L’introduzione di un reddito minimo è quanto mai urgente e necessaria. Ma come disegnare la misura? Universalismo selettivo e risorse da recuperare secondo una logica redistributiva sono i criteri guida. L’erogazione monetaria va affiancata da interventi di promozione sociale e lavorativa.
QUALE REDDITO MINIMO
In questi mesi, con i programmi elettorali, il documento dei saggi nominati da Giorgio Napolitano, il programma del Governo Letta, si è tornati a parlare di reddito minimo.
Era doveroso, oltre che auspicabile, visto il continuo estendersi della povertà e l’acuirsi dei bisogni delle famiglie, anche se sui contenuti attribuiti volta a volta al reddito minimo la confusione è grande. (1)
L’Italia è insieme alla Grecia l’unico paese europeo dove ancora non esiste una politica unitaria di lotta alla povertà e un’ultima rete di protezione sociale per le famiglie al di sotto di una determinata condizione economica.

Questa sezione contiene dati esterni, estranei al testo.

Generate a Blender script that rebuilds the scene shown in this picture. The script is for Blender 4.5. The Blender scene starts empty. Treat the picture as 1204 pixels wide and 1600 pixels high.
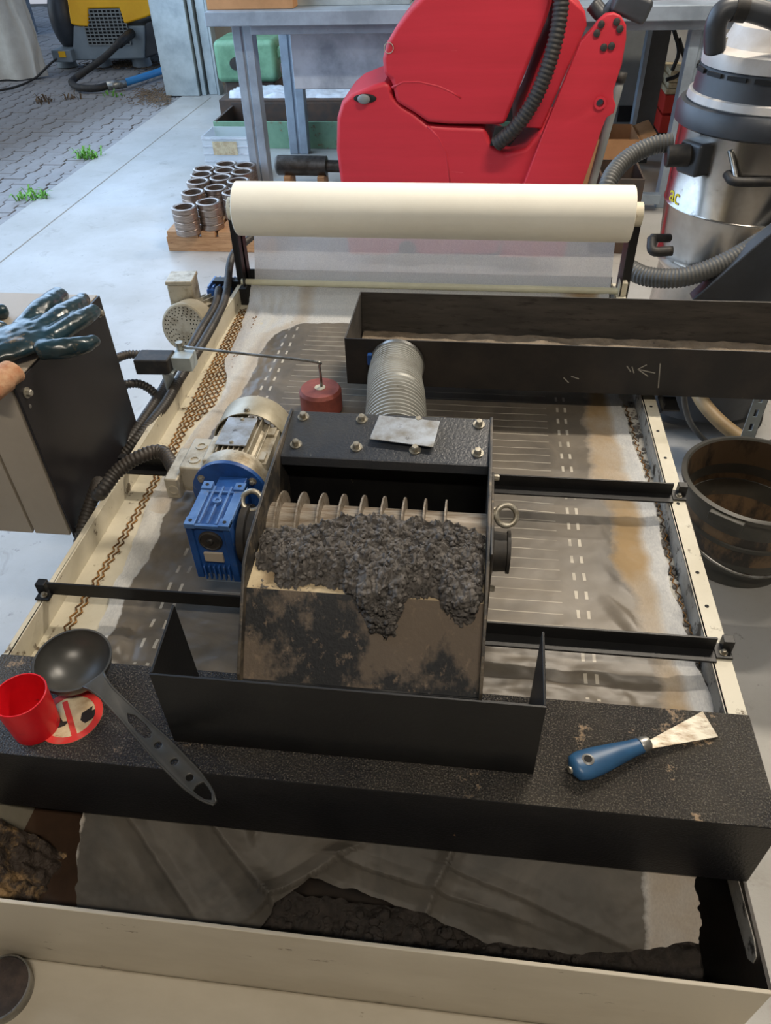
import bpy, bmesh, math, random
from mathutils import Vector, Matrix, noise
random.seed(7)
PI = math.pi
S = bpy.context.scene
COL = S.collection

# ---------------------------------------------------------------- camera, world, lights, exposure
CAM = Vector((0.0, 0.0, 1.70))
RX = Vector((0.9928, 0.11695, -0.0258)); RY = Vector((0.05684, -0.64973, -0.75804)); RZ = Vector((-0.10542, 0.75112, -0.6517))
F = 1159.96
cd = bpy.data.cameras.new('camera'); cam = bpy.data.objects.new('camera', cd); COL.objects.link(cam)
cd.sensor_fit = 'VERTICAL'; cd.sensor_height = 36.0; cd.lens = F * 36.0 / 1600.0
cd.clip_start = 0.02; cd.clip_end = 200
mw = Matrix.Identity(4)
for i in range(3):
    mw[i][0] = RX[i]; mw[i][1] = -RY[i]; mw[i][2] = -RZ[i]; mw[i][3] = CAM[i]
cam.matrix_world = mw
S.camera = cam

w = bpy.data.worlds.new('sky'); S.world = w; w.use_nodes = True
wn = w.node_tree; wn.nodes.clear()
wo = wn.nodes.new('ShaderNodeOutputWorld'); wb = wn.nodes.new('ShaderNodeBackground')
wsky = wn.nodes.new('ShaderNodeTexSky'); wsky.sky_type = 'HOSEK_WILKIE'; wsky.turbidity = 6.0
wsky.sun_direction = Vector((-0.5, -0.3, 0.8)).normalized()
wb.inputs['Strength'].default_value = 4.2
wn.links.new(wsky.outputs[0], wb.inputs['Color']); wn.links.new(wb.outputs[0], wo.inputs['Surface'])

S.view_settings.view_transform = 'Standard'; S.view_settings.look = 'None'
S.view_settings.gamma = 1.0; S.view_settings.use_curve_mapping = False
S.view_settings.exposure = 0.0

def area(name, loc, target, sx, sy, power, col):
    l = bpy.data.lights.new(name, 'AREA'); l.shape = 'RECTANGLE'; l.size = sx; l.size_y = sy
    l.energy = power; l.color = col
    o = bpy.data.objects.new(name, l); COL.objects.link(o); o.location = loc
    o.rotation_euler = (Vector(target) - Vector(loc)).to_track_quat('-Z', 'Y').to_euler()
    return o
# daylight falling in through the big door on the left
area('door_daylight', (-3.3, 4.6, 2.2), (0.2, 4.0, 0.3), 7.0, 3.4, 225, (0.50, 0.71, 1.0))
# warm hall lamps under the ceiling
LAMPS = [(1.0, 2.6, 3.6), (2.0, 4.9, 3.9), (0.4, -0.9, 3.9)]
LAMPW = [100, 85, 62]
LAMPN = ['long warm hall lamp hanging above the filter bed', 'long warm hall lamp hanging above workbench and vacuum', 'long warm hall lamp hanging behind the photographer']

# ---------------------------------------------------------------- helpers
def A(x, y, X=None, Y=None, z=None):
    d = RX * ((x - 602) / F) + RY * ((y - 800) / F) + RZ
    if z is not None: t = (z - CAM.z) / d.z
    elif Y is not None: t = Y / d.y
    else: t = X / d.x
    return CAM + d * t
def lin(c):
    return tuple(((v / 255) / 12.92 if v / 255 <= 0.04045 else ((v / 255 + 0.055) / 1.055) ** 2.4) for v in c) + (1.0,)

class NT:
    def __init__(s, name):
        s.m = bpy.data.materials.new(name); s.m.use_nodes = True
        s.t = s.m.node_tree; s.b = s.t.nodes['Principled BSDF']; s.out = s.t.nodes['Material Output']
        s.co = s.n('ShaderNodeTexCoord').outputs['Object']
    def n(s, k, **kw):
        x = s.t.nodes.new(k)
        for a, v in kw.items(): setattr(x, a, v)
        return x
    def l(s, a, b): s.t.links.new(a, b)
    def noise(s, scale, detail=4, rough=.6, vec=None, dist=0):
        x = s.n('ShaderNodeTexNoise'); x.inputs['Scale'].default_value = scale; x.inputs['Detail'].default_value = detail
        x.inputs['Roughness'].default_value = rough; x.inputs['Distortion'].default_value = dist
        s.l(vec or s.co, x.inputs['Vector']); return x.outputs['Fac']
    def ramp(s, fac, a, b, ca=(0, 0, 0, 1), cb=(1, 1, 1, 1)):
        x = s.n('ShaderNodeValToRGB'); e = x.color_ramp.elements
        e[0].position = a; e[0].color = ca; e[1].position = b; e[1].color = cb
        s.l(fac, x.inputs['Fac']); return x.outputs['Color']
    def mix(s, fac, a, b):
        x = s.n('ShaderNodeMix', data_type='RGBA')
        if isinstance(fac, (int, float)): x.inputs[0].default_value = fac
        else: s.l(fac, x.inputs[0])
        for i, v in ((6, a), (7, b)):
            if isinstance(v, tuple): x.inputs[i].default_value = v
            else: s.l(v, x.inputs[i])
        return x.outputs[2]
    def math(s, op, a, b=0.0, c=None):
        x = s.n('ShaderNodeMath', operation=op)
        for i, v in ((0, a), (1, b), (2, c)):
            if v is None: continue
            if isinstance(v, (int, float)): x.inputs[i].default_value = v
            else: s.l(v, x.inputs[i])
        return x.outputs[0]
    def mapv(s, sc=(1, 1, 1), rot=(0, 0, 0)):
        x = s.n('ShaderNodeMapping'); x.inputs['Scale'].default_value = sc; x.inputs['Rotation'].default_value = rot
        s.l(s.co, x.inputs['Vector']); return x.outputs[0]
    def bump(s, h, strength, dist=.002):
        x = s.n('ShaderNodeBump'); x.inputs['Strength'].default_value = strength; x.inputs['Distance'].default_value = dist
        s.l(h, x.inputs['Height']); s.l(x.outputs[0], s.b.inputs['Normal']); return x

def mat(name, c, rough=.5, metal=0, c2=None, sc=6, lo=.4, hi=.65, c3=None, sc3=40, lo3=.66, hi3=.72, bump=0, bsc=60, bd=.002, rough2=None, coat=0, stretch=None, spec=None):
    """base colour c, blotches c2, specks / stains c3, fine relief"""
    N = NT(name)
    vec = N.mapv(stretch) if stretch else None
    col = lin(c)
    N.b.inputs['Roughness'].default_value = rough; N.b.inputs['Metallic'].default_value = metal
    if spec is not None: N.b.inputs['Specular IOR Level'].default_value = spec
    if coat: N.b.inputs['Coat Weight'].default_value = coat; N.b.inputs['Coat Roughness'].default_value = .15
    if c2:
        f = N.ramp(N.noise(sc, 6, .65, vec), lo, hi); col = N.mix(f, col, lin(c2))
        if rough2 is not None:
            N.l(N.math('MULTIPLY_ADD', f, rough2 - rough, rough), N.b.inputs['Roughness'])
    if c3:
        g = N.ramp(N.noise(sc3, 5, .7, vec), lo3, hi3); col = N.mix(g, col, lin(c3))
    if isinstance(col, tuple): N.b.inputs['Base Color'].default_value = col
    else: N.l(col, N.b.inputs['Base Color'])
    if bump: N.bump(N.noise(bsc, 3, .6, vec), bump, bd)
    return N.m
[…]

Le misure più tradizionali di integrazione dei redditi delle famiglie (integrazione al minimo, pensione e assegno sociale, eccetera), così come quelle più recenti (bonus incapienti, bonus utenze e carta acquisti), sono categoriali, di tipo riparativo-assistenziale perché non connesse a nessuna iniziativa di responsabilizzazione, attivazione, promozione dei soggetti interessati. Risultano così poco efficaci nell’abbattere la povertà. (2) Difettano anche di equità e di efficacia re-distributiva: del 21,4 per cento della spesa per integrazioni al minimo e del 13,1 per cento della spesa per pensioni sociali, per un insieme di circa 2,8 miliardi di spesa pubblica, beneficiano famiglie che trovano collocazione nei decili più elevati (8°, 9° e 10°) della distribuzione calcolata secondo la nuova Isee (di cui si auspica un’approvazione in tempi rapidi), con un reddito disponibile medio equivalente o superiore ai 21mila euro annui. (3)

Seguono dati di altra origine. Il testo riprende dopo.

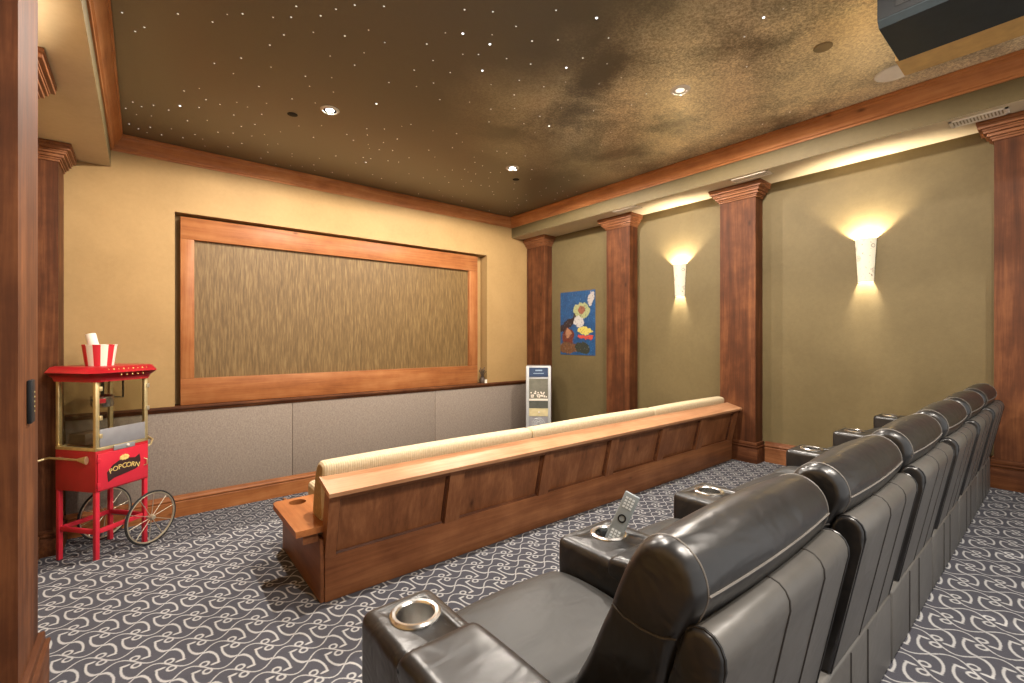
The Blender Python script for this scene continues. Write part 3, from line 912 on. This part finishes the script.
# seat and three back cushions
for i, (a, b) in enumerate(((0.93, 2.345), (2.36, 3.96), (3.975, 5.44))):
    bm = bmesh.new(); box(bm, a, b - 0.004, 2.86, 3.50, Z(0.80) + 0.001, Z(0.975), 0.035, 4); link('seat_cushion', bm, 'cord', t)
cp = [(2.650, Z(0.98)), (2.655, Z(1.14)), (2.632, Z(1.268)), (2.665, Z(1.300)), (2.740, Z(1.292)), (2.800, Z(1.20)), (2.845, Z(0.99)), (2.78, Z(0.955))]
for i, (a, b, tl) in enumerate(((0.785, 2.345, 0.0), (2.355, 3.960, 0.0), (3.972, 5.40, 0.0))):
    bm = bmesh.new(); pillow(bm, cp, a, b, 0.022, 48, 0.03, 5, 0.006)
    for f in bm.faces:
        if len(f.verts) > 4: f.material_index = 1
    link('back_cushion', bm, ['cord', 'cushion_side'], t)

# ================================================================== RECLINERS
PITCH, A0 = 0.785, 0.535
RY = 0.80
ARMS = [(0.435, 0.640, 0.540), (1.145, 1.425, 1.300), (1.880, 2.150, 2.015), None, (3.170, 3.420, 3.300), (4.060, 4.310, 4.190), (5.160, 5.380, 5.270)]   # left, right, cup centre
def rz(z): return z - ZU
def ry(y): return y - RY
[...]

L’introduzione di un reddito minimo è dunque cosa quanto mai urgente e necessaria, ma non può che essere portata avanti assumendo come criterio guida l’universalismo selettivo e recuperando risorse secondo una logica redistributiva.

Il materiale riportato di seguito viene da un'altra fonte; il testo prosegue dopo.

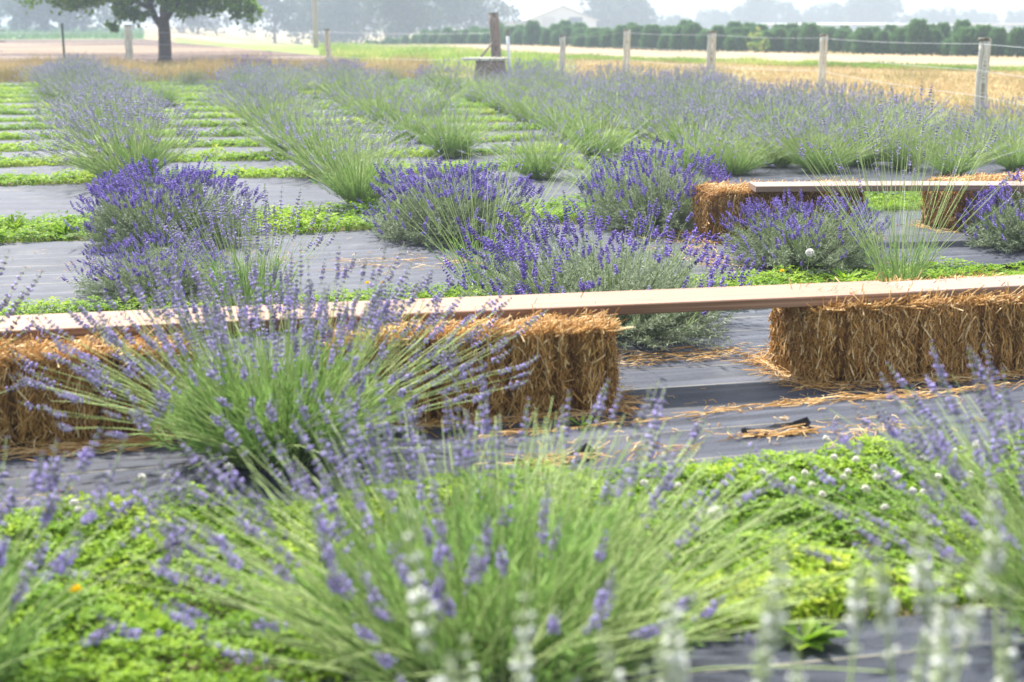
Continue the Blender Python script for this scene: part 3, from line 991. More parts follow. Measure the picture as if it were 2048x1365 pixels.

Qui assumiamo l’istituto come intervento universalistico, specificamente inteso a contrastare la povertà delle famiglie, sottoposto solo alla selettività sulla condizione economica. Escludiamo quindi di porre altri vincoli di natura categoriale legati alla composizione familiare (altre sono le misure di sostegno alle famiglie con figli), all’età anziana (come l’attuale pensione e assegno sociale), a una qualche storia contributiva (come l’integrazione al minimo), o alla perdita del lavoro (non è un ammortizzatore sociale, anche se deve combinarsi al meglio con essi per assicurare continuità nella protezione sociale). Il reddito minimo dovrà abbinare a una erogazione monetaria interventi e servizi di sostegno e anche, compatibilmente con le caratteristiche e le possibilità dei beneficiari, di attivazione e promozione sociale e lavorativa. Ne potranno beneficiare tutte le famiglie “povere”, le cui condizioni economiche presentino una Isee riformata inferiore a 8 mila euro, e un reddito disponibile inferiore alla soglia della povertà assoluta (che è differenziata per caratteristiche familiari, area geografica, dimensione del comune di residenza). A ciascuna di queste famiglie spetterà un contributo che integri il suo reddito fino alla soglia della povertà assoluta. Sulla base di questi criteri, secondo le nostre stime beneficerebbero della misura circa 1 milione di famiglie, con un costo complessivo annuo di circa 5 miliardi di euro, che potrebbero salire a 5,5 miliardi considerando anche i costi gestionali e amministrativi necessari per l’attuazione della misura a livello territoriale.